I wonder if there’s something in your life right now that could use some interruption—if you’re stuck going down a path that isn’t very productive or that could simply benefit from a little realignment. I wonder if there are people or concerns or opportunities you are failing to see because you are so focused on what you have planned and what you think you want. What do you and the world lose when you insist on staying the course? What healing might happen, what learning might take place if only you would let yourself be interrupted?

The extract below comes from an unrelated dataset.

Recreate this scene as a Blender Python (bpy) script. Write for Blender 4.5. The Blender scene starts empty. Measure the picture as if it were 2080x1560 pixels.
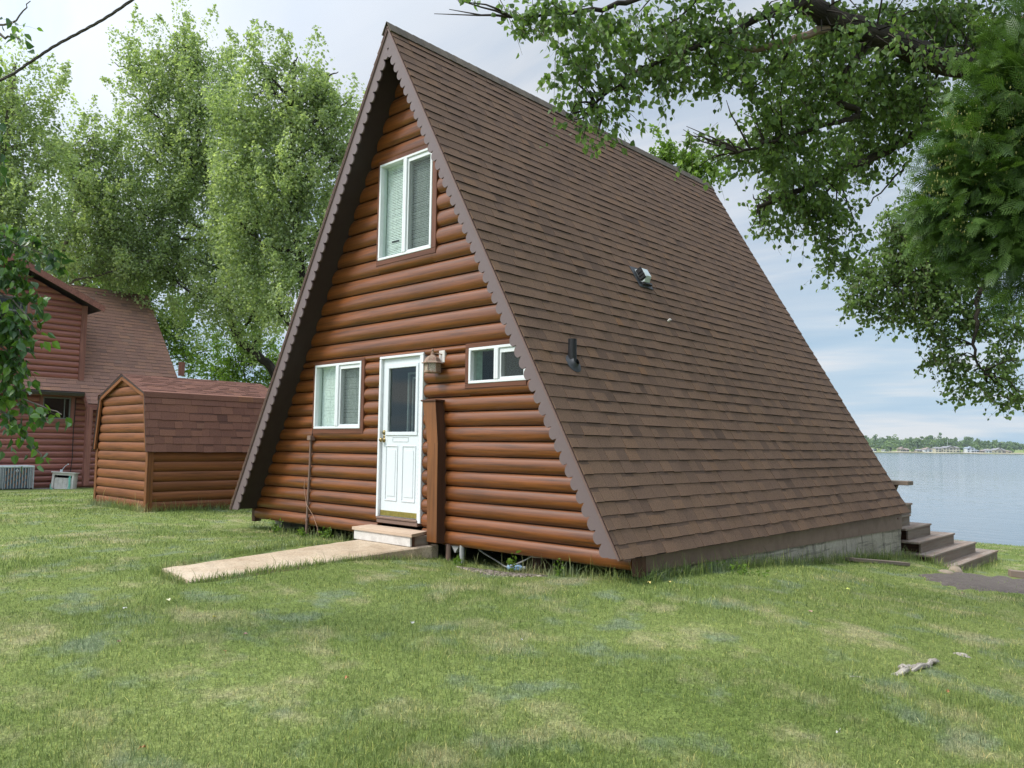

As you enjoy your own summer vacation in the next few weeks, whether that vacation is on the other side of the world or a retreat in your own home living room, by all means relax—sleep in, open up a book, cool off in the pool, binge on Netflix. But amidst your refreshment and leisure, take some time to think about how God may be interrupting the trajectory of your life and reorienting you in an entirely new direction. And don’t dismiss the interruption all too hastily. After all, not all interruptions are bad: an interruption could lead you to the most significant discovery of your life; an interruption could bring you more joy than you ever thought you could experience. But you have to be ready to pursue the direction in which God’s interruption might lead. You have to be willing to take a working vacation.